**Objective**
Reproduce each line of the listing exactly.

**Information supplied**
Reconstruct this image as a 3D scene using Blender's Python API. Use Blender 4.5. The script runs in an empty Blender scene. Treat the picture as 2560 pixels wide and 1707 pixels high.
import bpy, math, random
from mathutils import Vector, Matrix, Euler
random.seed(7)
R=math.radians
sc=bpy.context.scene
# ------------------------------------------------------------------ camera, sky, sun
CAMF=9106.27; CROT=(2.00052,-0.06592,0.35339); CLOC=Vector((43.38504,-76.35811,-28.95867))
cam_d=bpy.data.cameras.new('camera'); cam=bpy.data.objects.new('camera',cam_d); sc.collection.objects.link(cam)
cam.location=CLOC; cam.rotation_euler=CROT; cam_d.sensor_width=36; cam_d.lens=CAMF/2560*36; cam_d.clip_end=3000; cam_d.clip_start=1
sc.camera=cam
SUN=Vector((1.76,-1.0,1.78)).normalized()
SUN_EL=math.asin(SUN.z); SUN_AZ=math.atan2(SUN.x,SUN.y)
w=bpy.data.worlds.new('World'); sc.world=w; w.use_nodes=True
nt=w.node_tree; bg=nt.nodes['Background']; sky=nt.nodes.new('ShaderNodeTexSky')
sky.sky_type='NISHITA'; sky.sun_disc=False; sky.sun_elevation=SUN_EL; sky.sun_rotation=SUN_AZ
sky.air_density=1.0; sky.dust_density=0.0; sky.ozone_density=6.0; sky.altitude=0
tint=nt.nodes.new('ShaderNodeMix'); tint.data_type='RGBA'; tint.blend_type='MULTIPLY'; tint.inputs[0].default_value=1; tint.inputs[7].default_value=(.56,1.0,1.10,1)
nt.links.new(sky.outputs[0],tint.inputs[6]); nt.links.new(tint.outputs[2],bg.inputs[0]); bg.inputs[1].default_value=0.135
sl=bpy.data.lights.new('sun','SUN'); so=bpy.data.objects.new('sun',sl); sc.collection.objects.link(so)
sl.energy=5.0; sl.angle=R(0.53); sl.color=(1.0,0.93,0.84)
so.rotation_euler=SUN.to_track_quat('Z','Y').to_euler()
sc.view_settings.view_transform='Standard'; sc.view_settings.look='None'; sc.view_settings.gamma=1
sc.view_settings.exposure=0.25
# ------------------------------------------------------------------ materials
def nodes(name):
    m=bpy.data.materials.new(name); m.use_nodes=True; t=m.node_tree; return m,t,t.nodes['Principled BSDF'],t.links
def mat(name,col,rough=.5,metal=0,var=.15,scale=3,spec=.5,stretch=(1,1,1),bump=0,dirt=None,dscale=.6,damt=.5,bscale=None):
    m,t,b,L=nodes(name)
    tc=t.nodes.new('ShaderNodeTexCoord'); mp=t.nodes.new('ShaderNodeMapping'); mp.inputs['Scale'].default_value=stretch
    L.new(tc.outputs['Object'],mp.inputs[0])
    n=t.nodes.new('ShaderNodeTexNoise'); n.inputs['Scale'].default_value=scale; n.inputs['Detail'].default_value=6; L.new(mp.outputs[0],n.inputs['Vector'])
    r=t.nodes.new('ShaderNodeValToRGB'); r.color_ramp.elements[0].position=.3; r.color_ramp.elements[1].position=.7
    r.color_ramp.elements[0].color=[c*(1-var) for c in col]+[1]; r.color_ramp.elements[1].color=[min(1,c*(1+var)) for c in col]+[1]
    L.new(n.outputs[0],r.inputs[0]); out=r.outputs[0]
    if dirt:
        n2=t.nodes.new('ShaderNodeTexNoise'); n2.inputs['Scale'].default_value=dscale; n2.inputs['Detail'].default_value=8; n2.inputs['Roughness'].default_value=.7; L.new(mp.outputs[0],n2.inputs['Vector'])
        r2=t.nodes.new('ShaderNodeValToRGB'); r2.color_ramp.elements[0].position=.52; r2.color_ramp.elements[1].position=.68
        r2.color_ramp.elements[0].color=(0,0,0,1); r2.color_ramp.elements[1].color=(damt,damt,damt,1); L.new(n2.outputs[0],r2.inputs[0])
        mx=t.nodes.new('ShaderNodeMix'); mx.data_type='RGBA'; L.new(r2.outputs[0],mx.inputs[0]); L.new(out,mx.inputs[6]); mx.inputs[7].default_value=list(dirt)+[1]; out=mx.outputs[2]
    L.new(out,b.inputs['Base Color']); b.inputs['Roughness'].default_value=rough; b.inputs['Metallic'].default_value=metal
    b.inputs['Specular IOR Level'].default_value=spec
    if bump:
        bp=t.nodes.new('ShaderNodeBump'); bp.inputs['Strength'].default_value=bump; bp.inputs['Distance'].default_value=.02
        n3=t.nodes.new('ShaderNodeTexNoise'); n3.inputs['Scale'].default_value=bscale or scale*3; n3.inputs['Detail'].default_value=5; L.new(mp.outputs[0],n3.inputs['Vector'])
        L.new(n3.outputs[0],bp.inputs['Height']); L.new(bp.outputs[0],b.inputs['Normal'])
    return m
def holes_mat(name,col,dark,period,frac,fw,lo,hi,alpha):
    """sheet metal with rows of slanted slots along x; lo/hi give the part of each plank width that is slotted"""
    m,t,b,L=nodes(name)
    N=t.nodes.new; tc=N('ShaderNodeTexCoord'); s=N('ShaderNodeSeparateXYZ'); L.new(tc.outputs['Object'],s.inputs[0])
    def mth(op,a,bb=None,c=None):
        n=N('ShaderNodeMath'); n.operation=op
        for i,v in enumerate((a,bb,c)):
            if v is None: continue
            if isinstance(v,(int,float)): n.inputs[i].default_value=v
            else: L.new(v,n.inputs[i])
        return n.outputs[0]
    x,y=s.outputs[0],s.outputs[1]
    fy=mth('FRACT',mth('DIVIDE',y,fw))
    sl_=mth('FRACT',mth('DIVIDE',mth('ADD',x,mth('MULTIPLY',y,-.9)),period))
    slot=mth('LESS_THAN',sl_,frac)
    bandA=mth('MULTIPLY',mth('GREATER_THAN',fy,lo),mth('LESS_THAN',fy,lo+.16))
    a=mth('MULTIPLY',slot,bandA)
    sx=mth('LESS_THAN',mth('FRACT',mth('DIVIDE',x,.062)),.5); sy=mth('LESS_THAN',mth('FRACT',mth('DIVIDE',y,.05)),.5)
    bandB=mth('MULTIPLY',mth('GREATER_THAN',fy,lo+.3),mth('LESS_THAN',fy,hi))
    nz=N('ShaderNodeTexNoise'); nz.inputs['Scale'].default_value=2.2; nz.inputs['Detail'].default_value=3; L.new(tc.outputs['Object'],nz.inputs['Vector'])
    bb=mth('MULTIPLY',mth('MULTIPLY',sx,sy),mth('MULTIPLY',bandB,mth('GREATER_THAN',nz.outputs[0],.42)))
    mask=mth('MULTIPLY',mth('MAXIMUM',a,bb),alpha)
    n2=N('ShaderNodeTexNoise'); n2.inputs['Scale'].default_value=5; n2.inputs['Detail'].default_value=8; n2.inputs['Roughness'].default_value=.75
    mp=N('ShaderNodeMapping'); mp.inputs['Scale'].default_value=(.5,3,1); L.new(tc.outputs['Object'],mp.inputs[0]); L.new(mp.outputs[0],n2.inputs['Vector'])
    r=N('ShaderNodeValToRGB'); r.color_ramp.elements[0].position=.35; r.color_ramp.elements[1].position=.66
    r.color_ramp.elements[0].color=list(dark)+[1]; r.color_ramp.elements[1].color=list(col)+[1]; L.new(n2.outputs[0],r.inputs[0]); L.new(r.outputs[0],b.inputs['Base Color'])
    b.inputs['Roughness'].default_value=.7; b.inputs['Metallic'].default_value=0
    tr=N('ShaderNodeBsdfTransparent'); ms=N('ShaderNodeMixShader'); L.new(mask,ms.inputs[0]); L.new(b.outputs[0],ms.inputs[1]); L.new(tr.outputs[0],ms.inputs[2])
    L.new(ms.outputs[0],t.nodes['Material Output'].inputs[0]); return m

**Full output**
Reconstruct this image as a 3D scene using Blender's Python API. Use Blender 4.5. The script runs in an empty Blender scene. Treat the picture as 2560 pixels wide and 1707 pixels high.
import bpy, math, random
from mathutils import Vector, Matrix, Euler
random.seed(7)
R=math.radians
sc=bpy.context.scene
# ------------------------------------------------------------------ camera, sky, sun
CAMF=9106.27; CROT=(2.00052,-0.06592,0.35339); CLOC=Vector((43.38504,-76.35811,-28.95867))
cam_d=bpy.data.cameras.new('camera'); cam=bpy.data.objects.new('camera',cam_d); sc.collection.objects.link(cam)
cam.location=CLOC; cam.rotation_euler=CROT; cam_d.sensor_width=36; cam_d.lens=CAMF/2560*36; cam_d.clip_end=3000; cam_d.clip_start=1
sc.camera=cam
SUN=Vector((1.76,-1.0,1.78)).normalized()
SUN_EL=math.asin(SUN.z); SUN_AZ=math.atan2(SUN.x,SUN.y)
w=bpy.data.worlds.new('World'); sc.world=w; w.use_nodes=True
nt=w.node_tree; bg=nt.nodes['Background']; sky=nt.nodes.new('ShaderNodeTexSky')
sky.sky_type='NISHITA'; sky.sun_disc=False; sky.sun_elevation=SUN_EL; sky.sun_rotation=SUN_AZ
sky.air_density=1.0; sky.dust_density=0.0; sky.ozone_density=6.0; sky.altitude=0
tint=nt.nodes.new('ShaderNodeMix'); tint.data_type='RGBA'; tint.blend_type='MULTIPLY'; tint.inputs[0].default_value=1; tint.inputs[7].default_value=(.56,1.0,1.10,1)
nt.links.new(sky.outputs[0],tint.inputs[6]); nt.links.new(tint.outputs[2],bg.inputs[0]); bg.inputs[1].default_value=0.135
sl=bpy.data.lights.new('sun','SUN'); so=bpy.data.objects.new('sun',sl); sc.collection.objects.link(so)
sl.energy=5.0; sl.angle=R(0.53); sl.color=(1.0,0.93,0.84)
so.rotation_euler=SUN.to_track_quat('Z','Y').to_euler()
sc.view_settings.view_transform='Standard'; sc.view_settings.look='None'; sc.view_settings.gamma=1
sc.view_settings.exposure=0.25
# ------------------------------------------------------------------ materials
def nodes(name):
    m=bpy.data.materials.new(name); m.use_nodes=True; t=m.node_tree; return m,t,t.nodes['Principled BSDF'],t.links
def mat(name,col,rough=.5,metal=0,var=.15,scale=3,spec=.5,stretch=(1,1,1),bump=0,dirt=None,dscale=.6,damt=.5,bscale=None):
    m,t,b,L=nodes(name)
    tc=t.nodes.new('ShaderNodeTexCoord'); mp=t.nodes.new('ShaderNodeMapping'); mp.inputs['Scale'].default_value=stretch
    L.new(tc.outputs['Object'],mp.inputs[0])
    n=t.nodes.new('ShaderNodeTexNoise'); n.inputs['Scale'].default_value=scale; n.inputs['Detail'].default_value=6; L.new(mp.outputs[0],n.inputs['Vector'])
    r=t.nodes.new('ShaderNodeValToRGB'); r.color_ramp.elements[0].position=.3; r.color_ramp.elements[1].position=.7
    r.color_ramp.elements[0].color=[c*(1-var) for c in col]+[1]; r.color_ramp.elements[1].color=[min(1,c*(1+var)) for c in col]+[1]
    L.new(n.outputs[0],r.inputs[0]); out=r.outputs[0]
    if dirt:
        n2=t.nodes.new('ShaderNodeTexNoise'); n2.inputs['Scale'].default_value=dscale; n2.inputs['Detail'].default_value=8; n2.inputs['Roughness'].default_value=.7; L.new(mp.outputs[0],n2.inputs['Vector'])
        r2=t.nodes.new('ShaderNodeValToRGB'); r2.color_ramp.elements[0].position=.52; r2.color_ramp.elements[1].position=.68
        r2.color_ramp.elements[0].color=(0,0,0,1); r2.color_ramp.elements[1].color=(damt,damt,damt,1); L.new(n2.outputs[0],r2.inputs[0])
        mx=t.nodes.new('ShaderNodeMix'); mx.data_type='RGBA'; L.new(r2.outputs[0],mx.inputs[0]); L.new(out,mx.inputs[6]); mx.inputs[7].default_value=list(dirt)+[1]; out=mx.outputs[2]
    L.new(out,b.inputs['Base Color']); b.inputs['Roughness'].default_value=rough; b.inputs['Metallic'].default_value=metal
    b.inputs['Specular IOR Level'].default_value=spec
    if bump:
        bp=t.nodes.new('ShaderNodeBump'); bp.inputs['Strength'].default_value=bump; bp.inputs['Distance'].default_value=.02
        n3=t.nodes.new('ShaderNodeTexNoise'); n3.inputs['Scale'].default_value=bscale or scale*3; n3.inputs['Detail'].default_value=5; L.new(mp.outputs[0],n3.inputs['Vector'])
        L.new(n3.outputs[0],bp.inputs['Height']); L.new(bp.outputs[0],b.inputs['Normal'])
    return m
def holes_mat(name,col,dark,period,frac,fw,lo,hi,alpha):
    """sheet metal with rows of slanted slots along x; lo/hi give the part of each plank width that is slotted"""
    m,t,b,L=nodes(name)
    N=t.nodes.new; tc=N('ShaderNodeTexCoord'); s=N('ShaderNodeSeparateXYZ'); L.new(tc.outputs['Object'],s.inputs[0])
    def mth(op,a,bb=None,c=None):
        n=N('ShaderNodeMath'); n.operation=op
        for i,v in enumerate((a,bb,c)):
            if v is None: continue
            if isinstance(v,(int,float)): n.inputs[i].default_value=v
            else: L.new(v,n.inputs[i])
        return n.outputs[0]
    x,y=s.outputs[0],s.outputs[1]
    fy=mth('FRACT',mth('DIVIDE',y,fw))
    sl_=mth('FRACT',mth('DIVIDE',mth('ADD',x,mth('MULTIPLY',y,-.9)),period))
    slot=mth('LESS_THAN',sl_,frac)
    bandA=mth('MULTIPLY',mth('GREATER_THAN',fy,lo),mth('LESS_THAN',fy,lo+.16))
    a=mth('MULTIPLY',slot,bandA)
    sx=mth('LESS_THAN',mth('FRACT',mth('DIVIDE',x,.062)),.5); sy=mth('LESS_THAN',mth('FRACT',mth('DIVIDE',y,.05)),.5)
    bandB=mth('MULTIPLY',mth('GREATER_THAN',fy,lo+.3),mth('LESS_THAN',fy,hi))
    nz=N('ShaderNodeTexNoise'); nz.inputs['Scale'].default_value=2.2; nz.inputs['Detail'].default_value=3; L.new(tc.outputs['Object'],nz.inputs['Vector'])
    bb=mth('MULTIPLY',mth('MULTIPLY',sx,sy),mth('MULTIPLY',bandB,mth('GREATER_THAN',nz.outputs[0],.42)))
    mask=mth('MULTIPLY',mth('MAXIMUM',a,bb),alpha)
    n2=N('ShaderNodeTexNoise'); n2.inputs['Scale'].default_value=5; n2.inputs['Detail'].default_value=8; n2.inputs['Roughness'].default_value=.75
    mp=N('ShaderNodeMapping'); mp.inputs['Scale'].default_value=(.5,3,1); L.new(tc.outputs['Object'],mp.inputs[0]); L.new(mp.outputs[0],n2.inputs['Vector'])
    r=N('ShaderNodeValToRGB'); r.color_ramp.elements[0].position=.35; r.color_ramp.elements[1].position=.66
    r.color_ramp.elements[0].color=list(dark)+[1]; r.color_ramp.elements[1].color=list(col)+[1]; L.new(n2.outputs[0],r.inputs[0]); L.new(r.outputs[0],b.inputs['Base Color'])
    b.inputs['Roughness'].default_value=.7; b.inputs['Metallic'].default_value=0
    tr=N('ShaderNodeBsdfTransparent'); ms=N('ShaderNodeMixShader'); L.new(mask,ms.inputs[0]); L.new(b.outputs[0],ms.inputs[1]); L.new(tr.outputs[0],ms.inputs[2])
    L.new(ms.outputs[0],t.nodes['Material Output'].inputs[0]); return m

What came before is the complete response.